• **DATASET EXCERPT**:

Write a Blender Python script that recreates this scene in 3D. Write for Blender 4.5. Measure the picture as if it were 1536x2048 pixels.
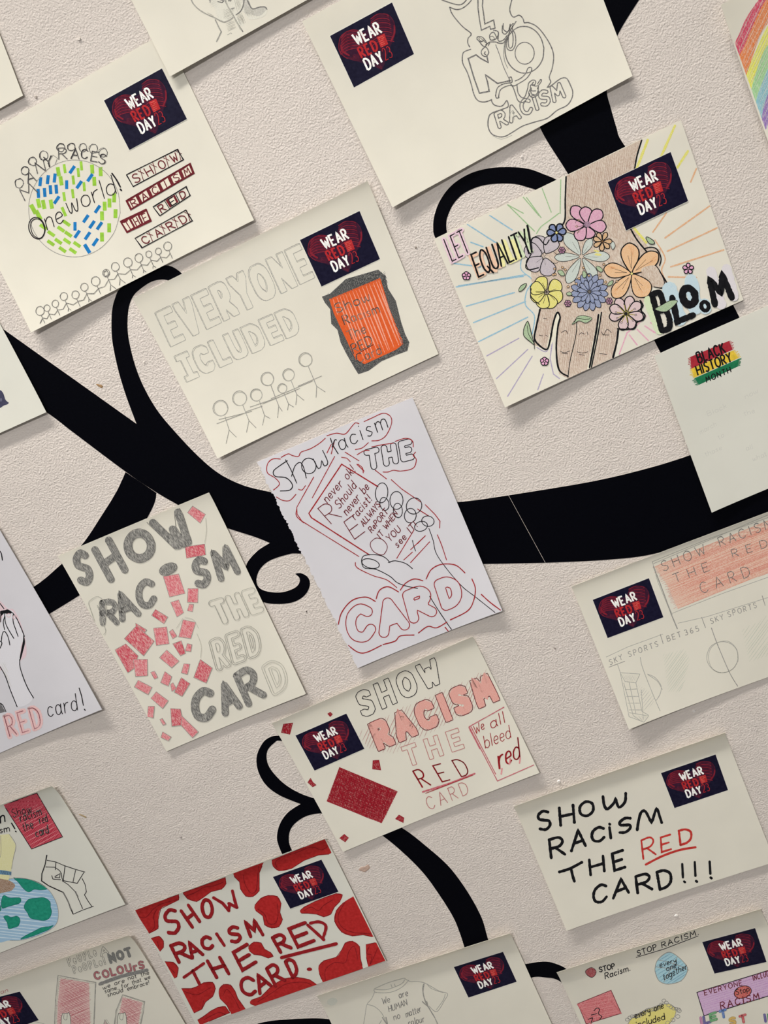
import bpy, math, random
import numpy as np
from mathutils import Matrix, Vector
random.seed(7)
for o in list(bpy.data.objects): bpy.data.objects.remove(o)
scene = bpy.context.scene
COL = scene.collection
PI = math.pi

# ------------------------------------------------------------------ camera
# focal length and tilt were solved from the right angles and equal sizes of the cards; metres
FPX, RX, RY = 2264.365, -0.3197785, 0.0337727
DIST = 1.313                      # camera to wall
PHI = math.radians(-24.4)         # picture roll: card edges are upright in the world
CAMZ = 1.62
def _rot():
    ca, sa, cb, sb = math.cos(RX), math.sin(RX), math.cos(RY), math.sin(RY)
    Rx = np.array([[1,0,0],[0,ca,-sa],[0,sa,ca]]); Ry = np.array([[cb,0,sb],[0,1,0],[-sb,0,cb]])
    cp, sp = math.cos(PHI), math.sin(PHI)
    Rz = np.array([[cp,-sp,0],[sp,cp,0],[0,0,1]])
    M = np.array([[1,0,0],[0,0,-1],[0,1,0]])       # fit frame -> world (wall = plane y 0, camera on the -y side)
    return M @ Rz @ Ry @ Rx
ROT = _rot()
CAMPOS = np.array([0.0, -DIST, CAMZ])
cam = bpy.data.cameras.new('camera'); camo = bpy.data.objects.new('camera', cam); COL.objects.link(camo)
cam.sensor_fit = 'VERTICAL'; cam.sensor_height = 36.0; cam.lens = 36.0*FPX/2048.0
cam.clip_start = 0.05; cam.clip_end = 50
mw = Matrix([[*ROT[0], CAMPOS[0]],[*ROT[1], CAMPOS[1]],[*ROT[2], CAMPOS[2]],[0,0,0,1]])
camo.matrix_world = mw
scene.camera = camo

# ------------------------------------------------------------------ light
world = bpy.data.worlds.new('world'); scene.world = world; world.use_nodes = True
world.node_tree.nodes['Background'].inputs[0].default_value = (0.93, 0.96, 1.0, 1)
world.node_tree.nodes['Background'].inputs[1].default_value = 0.22
def area(name, loc, target, sx, sy, power, col):
    l = bpy.data.lights.new(name, 'AREA'); l.shape = 'RECTANGLE'; l.size = sx; l.size_y = sy
    l.energy = power; l.color = col
    o = bpy.data.objects.new(name, l); COL.objects.link(o); o.location = loc
    o.rotation_euler = (Vector(target)-Vector(loc)).to_track_quat('-Z','Y').to_euler()
    return o
area('ceiling_light_near', (-0.3,-1.2,2.85), (-0.3,-1.2,0.0), 0.8, 0.25, 4.0, (1.0,0.98,0.945))
area('ceiling_light_far', (-0.5,-2.6,2.85), (-0.5,-2.6,0.0), 0.8, 0.3, 92.0, (1.0,0.98,0.955))
ww = area('added_grazing_light', (-0.15,-0.46,2.86), (-0.1,0.0,0.72), 1.5, 0.12, 6.0, (1.0,0.965,0.90)); ww.data.spread = math.radians(44)  # unseen lamp added, beam narrowed low to make the lower cards' top edges glow
scene.view_settings.view_transform = 'Standard'; scene.view_settings.look = 'None'
scene.view_settings.gamma = 1; scene.view_settings.use_curve_mapping = False
scene.view_settings.exposure = -0.13

# ------------------------------------------------------------------ materials
def lin(c):
    c /= 255.0
    return c/12.92 if c <= 0.04045 else ((c+0.055)/1.055)**2.4
K = 0.95
def rgb(r, g, b, k=None):
    k = K if k is None else k
    return (min(lin(r)/k,.95), min(lin(g)/k,.95), min(lin(b)/k,.95), 1)
PAPER = rgb(231,227,216)
MATS = {}
def newmat(name):
    m = bpy.data.materials.new(name); m.use_nodes = True
    nt = m.node_tree; b = nt.nodes['Principled BSDF']
    return m, nt, b
def noise_tex(nt, scale, detail=2, rough=.5, vec_scale=None, rotz=0):
    tc = nt.nodes.new('ShaderNodeTexCoord'); n = nt.nodes.new('ShaderNodeTexNoise')
    n.inputs['Scale'].default_value = scale; n.inputs['Detail'].default_value = detail; n.inputs['Roughness'].default_value = rough
    if vec_scale:
        mp = nt.nodes.new('ShaderNodeMapping'); mp.inputs['Scale'].default_value = vec_scale
        mp.inputs['Rotation'].default_value = (0, rotz, 0)
        nt.links.new(tc.outputs['Object'], mp.inputs['Vector']); nt.links.new(mp.outputs[0], n.inputs['Vector'])
    else: nt.links.new(tc.outputs['Object'], n.inputs['Vector'])
    return n
def ramp(nt, src, a, b, ca=(0,0,0,1), cb=(1,1,1,1)):
    r = nt.nodes.new('ShaderNodeValToRGB'); r.color_ramp.elements[0].position = a; r.color_ramp.elements[1].position = b
    r.color_ramp.elements[0].color = ca; r.color_ramp.elements[1].color = cb
    nt.links.new(src, r.inputs[0]); return r
def bump(nt, b, src, strength, dist):
    bp = nt.nodes.new('ShaderNodeBump'); bp.inputs['Strength'].default_value = strength; bp.inputs['Distance'].default_value = dist
    nt.links.new(src, bp.inputs['Height']); nt.links.new(bp.outputs[0], b.inputs['Normal'])
def ink(name, c, rough=.7, k=None):
    """solid ink or print with a faint unevenness"""
    if name in MATS: return MATS[name]
    m, nt, b = newmat(name); col = rgb(*c, k=k)
    n = noise_tex(nt, 260, 3)
    r = ramp(nt, n.outputs['Fac'], .3, .75, tuple(x*.82 for x in col[:3])+(1,), tuple(min(1,x*1.15+.004) for x in col[:3])+(1,))
    nt.links.new(r.outputs[0], b.inputs['Base Color']); b.inputs['Roughness'].default_value = rough
    b.inputs['Specular IOR Level'].default_value = .1
    MATS[name] = m; return m
def pencil(name, c, lo=.36, hi=.62, paper=None, ang=0.0, aniso=1.0):
    """pencil / crayon: pigment caught by the paper grain, streaked along `ang`"""
    if name in MATS: return MATS[name]
    m, nt, b = newmat(name); col = rgb(*c)
    pc = tuple(p*.55+q*.45 for p, q in zip(paper or PAPER, col))
    n = noise_tex(nt, 1500 if aniso == 1 else 1000, 2, .6, (1, 1, aniso), ang)
    r = ramp(nt, n.outputs['Fac'], lo, hi, pc, col)
    nt.links.new(r.outputs[0], b.inputs['Base Color']); b.inputs['Roughness'].default_value = .85
    b.inputs['Specular IOR Level'].default_value = .15
    MATS[name] = m; return m
def paper_mat(name, c, smudge=.02):
    m, nt, b = newmat(name); col = rgb(*c)
    n = noise_tex(nt, 9, 4, .55)
    d = tuple(x*(1-smudge*3) for x in col[:3])+(1,)
    r = ramp(nt, n.outputs['Fac'], .35, .62, d, col)
    nt.links.new(r.outputs[0], b.inputs['Base Color']); b.inputs['Roughness'].default_value = .9
    b.inputs['Specular IOR Level'].default_value = .15
    f = noise_tex(nt, 1100, 3, .6); bump(nt, b, f.outputs['Fac'], .22, .00022)
    out = nt.nodes['Material Output']
    tr = nt.nodes.new('ShaderNodeBsdfTranslucent'); tr.inputs[0].default_value = (col[0], col[1]*.97, col[2]*.82, 1)
    mx = nt.nodes.new('ShaderNodeMixShader'); mx.inputs[0].default_value = .22
    nt.links.new(b.outputs[0], mx.inputs[1]); nt.links.new(tr.outputs[0], mx.inputs[2]); nt.links.new(mx.outputs[0], out.inputs[0])
    MATS[name] = m; return m

# ------------------------------------------------------------------ geometry on the wall
def plane_xy(px, h):
    """pixel rays met with the plane h metres in front of the wall -> (x, z) metres"""
    px = np.asarray(px, float).reshape(-1, 2)
    X = np.stack([(px[:,0]-768)/FPX, -(px[:,1]-1024)/FPX, -np.ones(len(px))], 1)
    d = X @ ROT.T
    t = (DIST-h)/d[:,1]
    return np.stack([CAMPOS[0]+d[:,0]*t, CAMPOS[2]+d[:,2]*t], 1)

def props(o, label=None, cat=None, group=None, kind=None):
    if label: o['label'] = label
    if cat: o['category'] = cat
    if group: o['group'] = group
    if kind: o['kind'] = kind
    return o
def link_mesh(name, verts, faces, mats, idx=None, parent=None, loc=(0,0,0)):
    me = bpy.data.meshes.new(name); me.from_pydata([tuple(v) for v in verts], [], faces)
    for m in mats: me.materials.append(m)
    if idx is not None and len(mats) > 1: me.polygons.foreach_set('material_index', idx)
    me.update()
    o = bpy.data.objects.new(name, me); COL.objects.link(o); o.location = loc
    if parent: o.parent = parent
    return o

def catmull(p, closed=False, step=5.0):
    p = [tuple(map(float, q)) for q in p]; n = len(p); out = []
    if n < 3 and not closed: return resample(p, step)
    rng = range(n) if closed else range(n-1)
    for i in rng:
        if closed: a, b, c, d = p[i-1], p[i], p[(i+1)%n], p[(i+2)%n]
        else: a, b, c, d = p[max(i-1,0)], p[i], p[i+1], p[min(i+2,n-1)]
        m = max(2, int(math.dist(b,c)/step)+1)
        for k in range(m):
            t = k/m; t2 = t*t; t3 = t2*t
            out.append(tuple(.5*(2*b[j]+(c[j]-a[j])*t+(2*a[j]-5*b[j]+4*c[j]-d[j])*t2+(3*b[j]-a[j]-3*c[j]+d[j])*t3) for j in (0,1)))
    out.append(out[0] if closed else p[-1])
    return out
def resample(p, step=6.0):
    out = []
    for a, b in zip(p[:-1], p[1:]):
        m = max(1, int(math.dist(a,b)/step))
        for k in range(m): t = k/m; out.append((a[0]+(b[0]-a[0])*t, a[1]+(b[1]-a[1])*t))
    out.append(tuple(p[-1])); return out
def corners_smooth(p, closed=True, step=5.0):
    """smooth outline; a point given twice stays a sharp corner"""
    segs = []; cur = []; pts = list(p)
    if closed:
        k = next((i for i in range(len(pts)-1) if pts[i] == pts[i+1]), None)
        if k is None: return catmull(pts, True, step)[:-1]
        pts = pts[k+1:]+pts[:k+1]
    for q in pts:
        if cur and cur[-1] == q: segs.append(cur); cur = [q]
        else: cur.append(q)
    if closed: cur.append(pts[0]) if cur and cur[-1] != pts[0] else None
    segs.append(cur); out = []
    for s in segs:
        if len(s) > 1: out += catmull(s, False, step)[:-1]
    return out
def clip_half(poly, a, b, c):
    out = []; n = len(poly)
    for i in range(n):
        p, q = poly[i], poly[(i+1)%n]
        dp = a*p[0]+b*p[1]+c; dq = a*q[0]+b*q[1]+c
        if dp >= 0: out.append(p)
        if (dp >= 0) != (dq >= 0):
            t = dp/(dp-dq); out.append((p[0]+(q[0]-p[0])*t, p[1]+(q[1]-p[1])*t))
    return out
def tess(poly):
    from mathutils.geometry import tessellate_polygon
    q = [poly[0]]
    for p in poly[1:]:
        if math.dist(p, q[-1]) > 1e-4: q.append(p)
    if len(q) < 3: return [], []
    return q, [tuple(t) for t in tessellate_polygon([[Vector((p[0],p[1],0)) for p in q]])]

def contour(F, iso, x0, y0, st):
    H, W = F.shape; I = F < iso; seg = {}
    def pt(k):
        i, j, d = k
        a = F[i,j]; b = F[i,j+1] if d == 0 else F[i+1,j]
        t = (iso-a)/(b-a) if b != a else .5
        return (x0+(j+(t if d == 0 else 0))*st, y0+(i+(t if d else 0))*st)
    c = I[:-1,:-1]*1+I[:-1,1:]*2+I[1:,1:]*4+I[1:,:-1]*8
    for i, j in zip(*np.nonzero((c > 0) & (c < 15))):
        i = int(i); j = int(j)
        top, bot, lef, rig = (i,j,0), (i+1,j,0), (i,j,1), (i,j+1,1)
        v = int(c[i,j])
        T = {1:[(lef,top)],2:[(top,rig)],3:[(lef,rig)],4:[(rig,bot)],5:[(lef,top),(rig,bot)],6:[(top,bot)],7:[(lef,bot)],
             8:[(bot,lef)],9:[(bot,top)],10:[(top,rig),(bot,lef)],11:[(bot,rig)],12:[(rig,lef)],13:[(rig,top)],14:[(top,lef)]}[v]
        for a, b in T: seg.setdefault(a, []).append(b); seg.setdefault(b, []).append(a)
    loops = []; seen = set()
    for s in seg:
        if s in seen: continue
        loop = [s]; seen.add(s); cur = s
        while True:
            nx = [q for q in seg[cur] if q not in seen]
            if not nx: break
            cur = nx[0]; seen.add(cur); loop.append(cur)
        if len(loop) > 6:
            L = [pt(k) for k in loop]; L = L[::2]
            loops.append(L+[L[0]])
    return loops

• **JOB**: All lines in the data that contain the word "picture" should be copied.

• **TASK SOLUTION**:
Write a Blender Python script that recreates this scene in 3D. Write for Blender 4.5. Measure the picture as if it were 1536x2048 pixels.
PHI = math.radians(-24.4)         # picture roll: card edges are upright in the world